To fill some of these gaps there is a requirement for high quality sedimentological databases, which encapsulate scientific rigor in the data collection stage and which incorporate a breadth of information from both modern and ancient successions. They must have the potential to represent analogs to present-day hydrocarbon reservoirs by including quantitative analog data distributions, which can be used to inform workflows such as facies modeling.
By incorporating appropriate analog information, an improved and defensible distribution of reservoir facies through the model can be achieved. Crucially, effective investigation of depositional uncertainties is enabled by the selection of suitable analog datasets to define a range of contrasting, but geologically realistic, scenarios.
An Uncertain Future?
The multifaceted nature of geological uncertainty in 3D modeling makes its appropriate characterization one of the biggest challenges that the oil and gas industry faces.
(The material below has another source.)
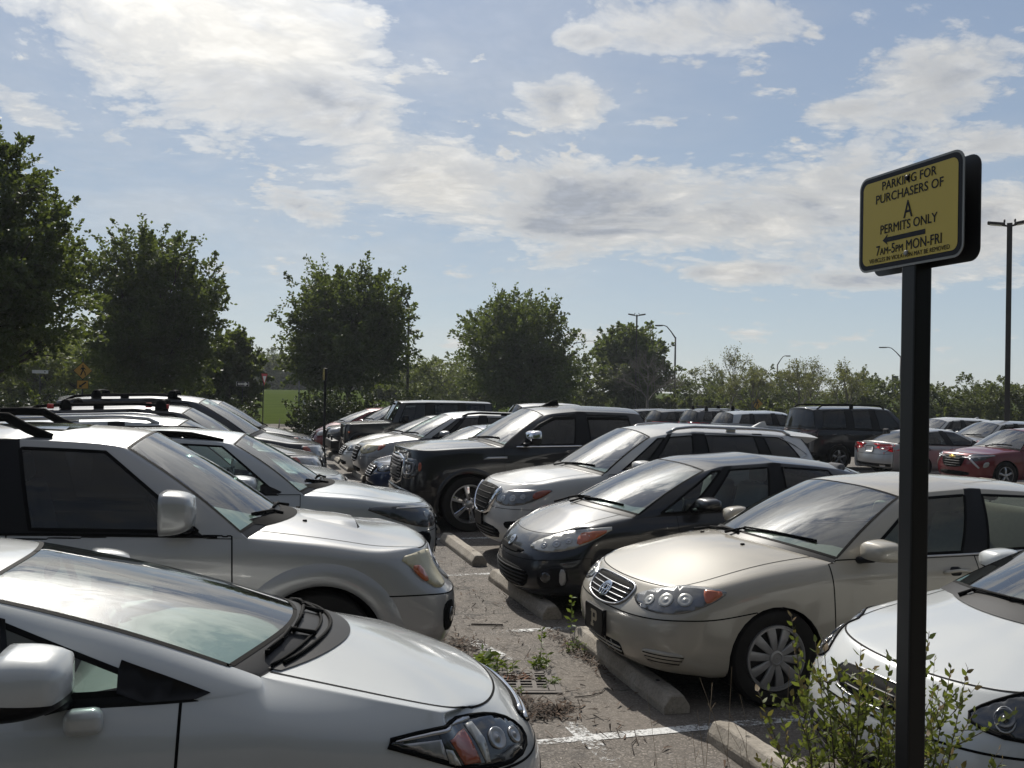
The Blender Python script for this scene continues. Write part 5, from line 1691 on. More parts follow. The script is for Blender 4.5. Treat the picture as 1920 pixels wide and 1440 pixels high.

Despite the difficulties in defining reasonable ranges for these key parameters, the economic costs of not doing so are significant. As the industry is forced to adapt to the ongoing demographic transformation and the exploitation of resources in increasingly marginal geological environments, the benefits of dedicating more to the appropriate assessment of uncertainty in 3D models far outweigh the costs.
There are many exciting new technologies coming into the market that help assess these key geological parameters. The integration of established approaches, such as databasing, with more recent innovations such as the application of machine learning, create new opportunities for geoscientists to explore the financial impact of critical geological variables on the economics of their asset, in an efficient, rigorous and repeatable way.